Steven Spielberg poursuit son chemin de croix, et nul ne peut l’arrêter. Arrête-moi si tu peux, troisième station, résonne comme une pause après deux coups d’éclat particulièrement éprouvants pour le cinéaste, A.I., dans une moindre mesure, et surtout Minority Report, son œuvre la plus belle, la plus profonde. Le film retrace les aventures incroyables mais vraies de Franck Abagnale, escroc génial parvenu, entre 16 et 21 ans, à détourner plusieurs millions de dollars en se faisant passer, tour à tour, pour un pilote de ligne, le chef d’un service de pédiatrie, un avocat, avant de devenir expert en fraude auprès des grandes banques et du FBI. L’aspect très romantique de l’imposteur impressionne un peu Spielberg, mais très vite il fait corps avec son personnage, ne le lâche plus. Il a trouvé un double idéal en Leonardo DiCaprio, kid magnétique qui n’en finit pas de quitter l’enfance, et a su en saisir mieux que personne (mieux que Cameron), l’étrange souplesse. L’acteur, gracile, s’amuse comme jamais de l’indécidabilité de son âge, capable qu’il est d’incarner sans la moindre ruse de maquillage dix années de la vie de son personnage. Selon le lieu commun de la glose sur Spielberg, le cinéaste aurait gardé malgré son âge une âme et un regard d’enfant. Il suffit qu’il dirige DiCaprio pour que cette banalité devienne pertinente, comme par magie.

D’une certaine façon, ce sont A.I. et Minority report qui ont fabriqué la réussite d’Arrête-moi si tu peux, en révélant la présence d’une fracture intime au sein de l’univers de Spielberg rythmé depuis des lustres, et jusqu’à l’aveuglement, par un goût du merveilleux, de l’effusion narrative et de la surcharge humaniste. Cette béance -l’enfance évaporée, kidnappée (Minority Report), pétrifiée (A.I.)- est encore le sujet évident d’Arrête-moi si tu peux, mais le traitement est tout autre. Aux grands à-plats gris de ses deux précédents films, Spielberg choisit cette fois la couleur vive, pour un divertissement sixties quelque part entre Stanley Donen et Blake Edwards. Seules les scènes familiales, très belles, paraissent figées, jaunies par le temps, le reste (les tribulations de Franck) semble appartenir à un présent immédiat, entièrement voué à la légèreté de l’instant. L’espace familial est un lieu étrange, c’est l’apprentissage de la mélancolie. Franck s’y délecte des petites danses exécutées par ses parents d’abord, dans la position du témoin d’un bonheur friable et éphémère. On devine la suite. La fuite en avant de Franck est sa manière de réécrire son roman familial : une mère décevante, un père adulé mais raté, et un seul nom à cocher sur un formulaire de divorce. L’imposture devient sa raison d’être, et c’est dans la peau du menteur qu’il goûtera une scène presque identique, avec ses beaux-parents cette fois.

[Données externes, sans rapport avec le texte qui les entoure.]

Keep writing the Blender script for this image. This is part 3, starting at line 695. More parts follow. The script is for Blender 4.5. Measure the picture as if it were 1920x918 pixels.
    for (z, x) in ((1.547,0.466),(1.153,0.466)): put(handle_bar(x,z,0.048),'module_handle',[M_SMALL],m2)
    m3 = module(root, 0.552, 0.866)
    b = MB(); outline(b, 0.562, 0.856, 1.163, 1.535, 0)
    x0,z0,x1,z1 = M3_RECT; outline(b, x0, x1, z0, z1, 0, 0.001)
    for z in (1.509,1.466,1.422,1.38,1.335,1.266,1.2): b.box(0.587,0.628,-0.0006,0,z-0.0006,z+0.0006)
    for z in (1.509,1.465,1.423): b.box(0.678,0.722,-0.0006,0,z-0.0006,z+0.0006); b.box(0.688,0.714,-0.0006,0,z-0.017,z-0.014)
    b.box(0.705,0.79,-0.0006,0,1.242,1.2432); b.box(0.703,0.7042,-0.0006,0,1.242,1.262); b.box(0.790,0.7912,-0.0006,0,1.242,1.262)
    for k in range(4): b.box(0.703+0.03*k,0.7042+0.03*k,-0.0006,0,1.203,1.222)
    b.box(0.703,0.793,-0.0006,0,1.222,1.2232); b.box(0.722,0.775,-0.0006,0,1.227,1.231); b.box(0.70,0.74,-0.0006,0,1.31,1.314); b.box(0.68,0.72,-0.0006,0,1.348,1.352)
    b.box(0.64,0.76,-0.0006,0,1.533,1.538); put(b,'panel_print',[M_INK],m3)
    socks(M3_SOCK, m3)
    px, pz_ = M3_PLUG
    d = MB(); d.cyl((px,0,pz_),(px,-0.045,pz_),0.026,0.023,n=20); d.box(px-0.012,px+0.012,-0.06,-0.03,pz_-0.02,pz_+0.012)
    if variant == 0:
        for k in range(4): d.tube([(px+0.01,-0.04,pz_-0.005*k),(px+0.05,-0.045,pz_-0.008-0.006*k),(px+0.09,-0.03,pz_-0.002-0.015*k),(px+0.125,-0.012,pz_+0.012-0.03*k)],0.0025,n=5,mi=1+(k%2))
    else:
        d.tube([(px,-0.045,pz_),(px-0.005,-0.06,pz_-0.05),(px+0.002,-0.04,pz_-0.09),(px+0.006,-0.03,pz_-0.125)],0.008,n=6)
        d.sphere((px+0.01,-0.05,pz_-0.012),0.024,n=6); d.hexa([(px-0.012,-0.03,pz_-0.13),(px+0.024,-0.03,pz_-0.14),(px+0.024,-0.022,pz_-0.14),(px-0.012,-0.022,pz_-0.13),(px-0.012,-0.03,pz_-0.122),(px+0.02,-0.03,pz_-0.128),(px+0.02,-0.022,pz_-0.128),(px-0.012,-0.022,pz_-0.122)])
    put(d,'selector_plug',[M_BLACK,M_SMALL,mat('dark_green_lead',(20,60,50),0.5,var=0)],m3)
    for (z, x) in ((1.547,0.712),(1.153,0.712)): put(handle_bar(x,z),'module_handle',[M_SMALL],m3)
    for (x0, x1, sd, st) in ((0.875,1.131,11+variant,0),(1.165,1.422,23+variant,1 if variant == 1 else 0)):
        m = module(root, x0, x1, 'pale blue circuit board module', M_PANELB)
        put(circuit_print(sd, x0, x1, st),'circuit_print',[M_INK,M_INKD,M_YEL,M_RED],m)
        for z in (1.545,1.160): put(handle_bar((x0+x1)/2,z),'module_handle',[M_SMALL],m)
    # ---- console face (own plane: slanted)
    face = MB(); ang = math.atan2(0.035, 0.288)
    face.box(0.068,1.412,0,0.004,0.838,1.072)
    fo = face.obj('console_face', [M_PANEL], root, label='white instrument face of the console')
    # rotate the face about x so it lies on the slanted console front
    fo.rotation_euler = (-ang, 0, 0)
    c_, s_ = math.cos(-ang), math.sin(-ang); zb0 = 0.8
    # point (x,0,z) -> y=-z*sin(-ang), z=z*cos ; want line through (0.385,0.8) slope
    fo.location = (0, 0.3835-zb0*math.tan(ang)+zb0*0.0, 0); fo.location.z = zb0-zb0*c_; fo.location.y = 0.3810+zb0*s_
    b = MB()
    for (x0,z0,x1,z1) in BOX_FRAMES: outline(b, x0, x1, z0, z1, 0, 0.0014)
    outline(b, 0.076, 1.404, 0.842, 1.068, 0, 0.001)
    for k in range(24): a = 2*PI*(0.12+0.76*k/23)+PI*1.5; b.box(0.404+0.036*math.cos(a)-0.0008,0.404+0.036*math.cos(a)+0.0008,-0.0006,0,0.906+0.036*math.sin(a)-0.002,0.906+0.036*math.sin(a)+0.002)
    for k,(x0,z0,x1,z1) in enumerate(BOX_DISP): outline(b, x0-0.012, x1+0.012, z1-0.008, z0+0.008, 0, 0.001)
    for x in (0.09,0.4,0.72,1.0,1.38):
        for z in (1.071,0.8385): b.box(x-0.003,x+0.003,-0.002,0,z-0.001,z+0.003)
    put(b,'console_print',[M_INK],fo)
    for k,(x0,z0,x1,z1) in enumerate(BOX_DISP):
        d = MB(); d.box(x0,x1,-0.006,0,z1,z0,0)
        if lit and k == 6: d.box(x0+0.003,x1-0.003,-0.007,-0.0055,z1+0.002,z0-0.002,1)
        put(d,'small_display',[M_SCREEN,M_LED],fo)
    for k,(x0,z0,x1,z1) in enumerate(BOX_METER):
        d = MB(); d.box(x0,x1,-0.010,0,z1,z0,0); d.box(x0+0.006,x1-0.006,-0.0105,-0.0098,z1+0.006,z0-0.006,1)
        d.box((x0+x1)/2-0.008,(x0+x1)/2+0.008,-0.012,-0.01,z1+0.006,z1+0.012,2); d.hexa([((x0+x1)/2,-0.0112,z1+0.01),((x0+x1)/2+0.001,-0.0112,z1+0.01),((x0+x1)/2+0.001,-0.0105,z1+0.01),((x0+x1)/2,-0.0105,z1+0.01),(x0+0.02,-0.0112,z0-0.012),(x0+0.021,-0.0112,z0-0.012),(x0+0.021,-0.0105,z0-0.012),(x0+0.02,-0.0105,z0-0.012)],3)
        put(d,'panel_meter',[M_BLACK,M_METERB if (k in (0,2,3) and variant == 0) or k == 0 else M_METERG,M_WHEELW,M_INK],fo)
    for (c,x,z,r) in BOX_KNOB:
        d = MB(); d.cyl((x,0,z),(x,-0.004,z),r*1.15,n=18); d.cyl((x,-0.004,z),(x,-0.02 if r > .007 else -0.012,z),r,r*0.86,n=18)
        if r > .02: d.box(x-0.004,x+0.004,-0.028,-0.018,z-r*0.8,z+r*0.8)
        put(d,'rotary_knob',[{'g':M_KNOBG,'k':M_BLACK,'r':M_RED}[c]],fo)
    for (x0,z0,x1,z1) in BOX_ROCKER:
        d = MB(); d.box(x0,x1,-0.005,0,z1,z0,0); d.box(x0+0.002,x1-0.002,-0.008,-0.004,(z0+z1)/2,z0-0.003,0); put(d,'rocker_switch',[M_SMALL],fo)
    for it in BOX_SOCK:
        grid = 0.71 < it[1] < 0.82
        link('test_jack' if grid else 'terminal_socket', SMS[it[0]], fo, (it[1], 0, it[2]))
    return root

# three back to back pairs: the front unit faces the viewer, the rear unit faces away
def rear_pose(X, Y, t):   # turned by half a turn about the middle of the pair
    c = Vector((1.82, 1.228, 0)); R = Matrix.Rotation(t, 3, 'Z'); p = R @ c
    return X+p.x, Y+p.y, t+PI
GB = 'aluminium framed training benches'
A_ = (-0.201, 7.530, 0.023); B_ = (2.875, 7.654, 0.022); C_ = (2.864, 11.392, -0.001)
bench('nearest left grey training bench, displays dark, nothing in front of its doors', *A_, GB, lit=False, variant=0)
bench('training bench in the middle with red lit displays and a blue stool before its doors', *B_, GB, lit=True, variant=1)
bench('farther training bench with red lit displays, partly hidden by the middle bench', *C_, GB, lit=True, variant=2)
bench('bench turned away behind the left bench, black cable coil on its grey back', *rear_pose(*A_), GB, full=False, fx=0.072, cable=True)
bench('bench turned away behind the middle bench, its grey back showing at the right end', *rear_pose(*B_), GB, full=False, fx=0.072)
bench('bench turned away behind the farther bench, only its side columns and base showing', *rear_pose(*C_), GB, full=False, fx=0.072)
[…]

Mais il y aura une dernière scène de famille, à la fin de l’aventure. Franck l’observe à travers une fenêtre/écran. Il y est étranger, c’est à peine s’il parvient à la perturber. Par le détour via le déguisement, il est devenu spectateur d’un show (la vie de famille) qu’il a toujours rêver ordonner comme il l’a fait de sa propre vie. Mais celui-là se déroule sans lui. Arrête-moi si tu peux, ou comment on se retrouve face à un écran de cinéma, est aussi l’histoire de cet éloignement par rapport à soi-même. Cela dit, c’est avant tout un film ludique et plaisant. A la profondeur inquiète de A.I. et Minority Report succède un vagabondage international tout en surface, où le mensonge, l’apparence, tiennent lieu de masque translucide posé sur ce gouffre insondable qui est désormais le grand sujet de Spielberg.